Sounds rather like the "ash heap of history," eh?
Andrew Stuttaford posts some Engels quotes that Giles Udy, author of
Labour And The Gulag: Russia and the Seduction of the British Left, about how Britain's Labour Party has ignored and excused the violence and horrors of communism governments as if such results are totally unrelated to the ideology of socialism, has been tweeting.
[S]uch offensive, vulgar, democratic arguments! To denigrate violence as something to be rejected, when we all know that in the end nothing can be achieved without violence!”

This is our calling, that we shall become the templars of this Grail, gird the sword round our loins for its sake and stake our lives joyfully in the last, holy war which will be followed by the thousand-year reign of freedom.

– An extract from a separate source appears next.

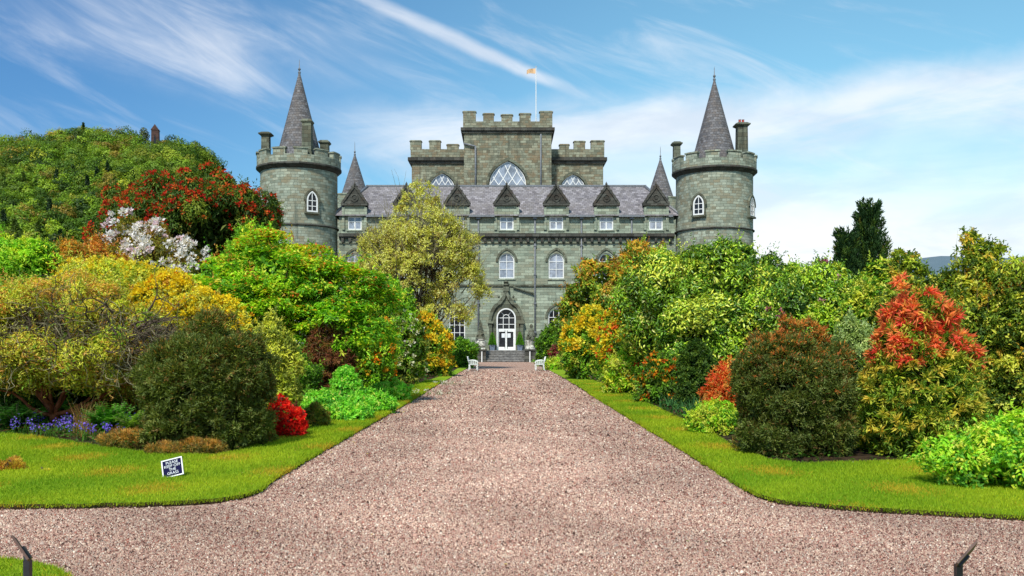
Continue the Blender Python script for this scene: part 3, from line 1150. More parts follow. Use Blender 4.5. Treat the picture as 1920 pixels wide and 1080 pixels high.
# ---- round corner towers
def tower(ax_px, Y, top_px, name_px, wins_, chims, apex_px, fin_px, dark=False):
    """ax_px axis column, Y depth of the axis; heights are rows of the photograph at depth Y"""
    X = kx(ax_px, Y)
    Z = lambda p: kz(p, Y)
    o_t = Z(top_px)
    rb, rp = 3.95, 4.3
    pb = top_px + 33
    b = KB()
    b.lathe([(rb + .25, -.02), (rb + .2, 2.0), (rb, 2.2), (rb, Z(pb + 106))], X, Y, 56)
    b.lathe([(rb, Z(pb + 103)), (rb, Z(pb))], X, Y, 56)
    to = b.build('corner_tower', M['tower_stone'])
    b = KB()
    b.lathe([(rb - .02, Z(pb + 106.5)), (rb + .16, Z(pb + 105.5)), (rb + .16, Z(pb + 104)), (rb - .02, Z(pb + 102.5))], X, Y, 56)
    b.build('string_course', M['dark_stone'], to)
    b = KB()
    b.lathe([(rb - .02, Z(pb + 3)), (rb + .12, Z(pb + 1)), (rp + .08, Z(pb - 4)), (rp + .08, Z(pb - 7)), (rp - .1, Z(pb - 8))], X, Y, 56)
    b.build('string_course', M['dark_stone'], to)
    b = KB()
    n = 12
    b.arcbox(rp - .55, rp, Z(pb - 7.2), Z(top_px + 12), 0, 2 * PI, X, Y, 56)
    for k in range(n):
        a = 2 * PI * (k + .25) / n - PI / 2 + .13
        da = 2 * PI / n * .30
        b.arcbox(rp - .5, rp + .003, Z(top_px + 12), Z(top_px + 1.5), a - da, a + da, X, Y, 4)
        b.arcbox(rp - .58, rp + .09, Z(top_px + 1.5), Z(top_px - 1), a - da - .02, a + da + .02, X, Y, 4)
    b.build('battlement', M['tower_stone'], to)
    b = KB()
    b.lathe([(rp - .5, Z(top_px + 20)), (0, Z(top_px + 19))], X, Y, 40)
    b.build('tower_roof', M['lead_grey'], to)
    b = KB()
    zt, zb = Z(apex_px), Z(top_px + 19)
    prof = []
    for k in range(13):
        u = k / 12
        prof.append((2.5 * (1 - u) + .035, zb + (zt - zb) * u))
    b.lathe(prof, X + .02, Y, 40)
    s_ = b.build('spire', M['cone_tile'], to)
    b = KB()
    b.lathe([(.11, zt - .3), (.16, zt - .1), (.07, zt + .05), (.16, zt + .25), (.05, zt + .4), (.03, zt + (Z(fin_px) - zt) * .8), (0, Z(fin_px))], X + .02, Y, 10)
    b.build('finial', M['lead_grey'], s_)
    for cpx, ctop, cw, cap, pots, dy in chims:
        cx_ = kx(cpx, Y)
        hw = cw / 2 / 18
        b = KB()
        b.frustum(cx_, Y + dy, Z(top_px + 24), Z(ctop + 7), hw * 2.1, hw * 2.1, hw * 1.9, hw * 1.9)
        b.box(cx_ - hw * 1.15, cx_ + hw * 1.15, Y + dy - hw * 1.15, Y + dy + hw * 1.15, Z(top_px + 24), Z(top_px + 4))
        ch = b.build('chimney', M['weathered_stone'], to)
        b = KB()
        h2 = cap / 2 / 18
        b.frustum(cx_, Y + dy, Z(ctop + 8), Z(ctop + 5), hw * 2, hw * 2, h2 * 2, h2 * 2)
        b.box(cx_ - h2, cx_ + h2, Y + dy - h2, Y + dy + h2, Z(ctop + 5), Z(ctop + 3))
        b.frustum(cx_, Y + dy, Z(ctop + 3), Z(ctop), h2 * 1.9, h2 * 1.9, hw * 1.7, hw * 1.7)
        b.build('chimney_cap', M['weathered_stone'], ch)
        for q in range(pots):
            b = KB()
            b.lathe([(.12, Z(ctop)), (.15, Z(ctop - 1)), (.12, Z(ctop - 5)), (.16, Z(ctop - 6)), (.1, Z(ctop - 6))], cx_ - .2 + q * .34, Y + dy, 10)
            b.build('chimney_pot', M['red_clay'], ch)
    for wpx, zt_, zb_ in wins_:
        wx = (wpx - ax_px) / 18
        a = math.asin(max(-.97, min(.97, wx / (rb + .04))))
        # build at the origin facing -Y, then turn about the tower axis
        f_ = []
        z0, z1 = Z(zb_), Z(zt_)
        W_ = 1.15
        zs = z0 + (z1 - z0) * .55
        y_ = Y - rb
        po = window(X, z0, W_, zs, z1 - zs, 'pointed', y_ - .12, 'glass_dark', to, 2, (z0 + .6, z0 + 1.15), fr=.15, bars=.07, depth=.02, hood_w=.2)
        b = KB()
        b.box(X - W_ / 2 - .18, X + W_ / 2 + .18, y_ - .3, y_ + .3, z0 - .18, z0)
        b.ring_y(arch(X, z0, W_, zs, z1 - zs, 'pointed', grow=.12), arch(X, z0, W_, zs, z1 - zs, 'pointed'), y_ - .2, y_ + .3)
        b.build('sill', M['weathered_stone'], po)
        for o in [po] + list(po.children):
            me = o.data
            for v in me.vertices:
                dx, dy_ = v.co.x - X, v.co.y + WY - Y
                v.co.x = X + dx * math.cos(a) - dy_ * math.sin(a)
                v.co.y = Y - WY + dx * math.sin(a) + dy_ * math.cos(a)
            me.update()
    # blank arch slit facing outwards is hidden; rain pipe where tower meets the wall
    return to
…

We discovered that in connection with these figures the German national simpletons and money-grubbers of the Frankfurt parliamentary swamp always counted as Germans the Polish Jews as well, although this dirtiest of all races, neither by its jargon nor by its descent, but at most only through its lust for profit, could have any relation of kinship with Frankfurt.

We have no compassion and we ask no compassion from you. When our turn comes, we shall not make excuses for the terror.

[General war will] wipe out all these trash nations [a harsh, but reasonably accurate translation of Völkerabfälle, the term Engels used] down to their very names. The next world war will result in the disappearance from the face of the earth not only of reactionary classes and dynasties, but also of entire reactionary peoples. And that, too, is a step forward.”
Yup, that's the sort of man that Manchester should want honored in their city.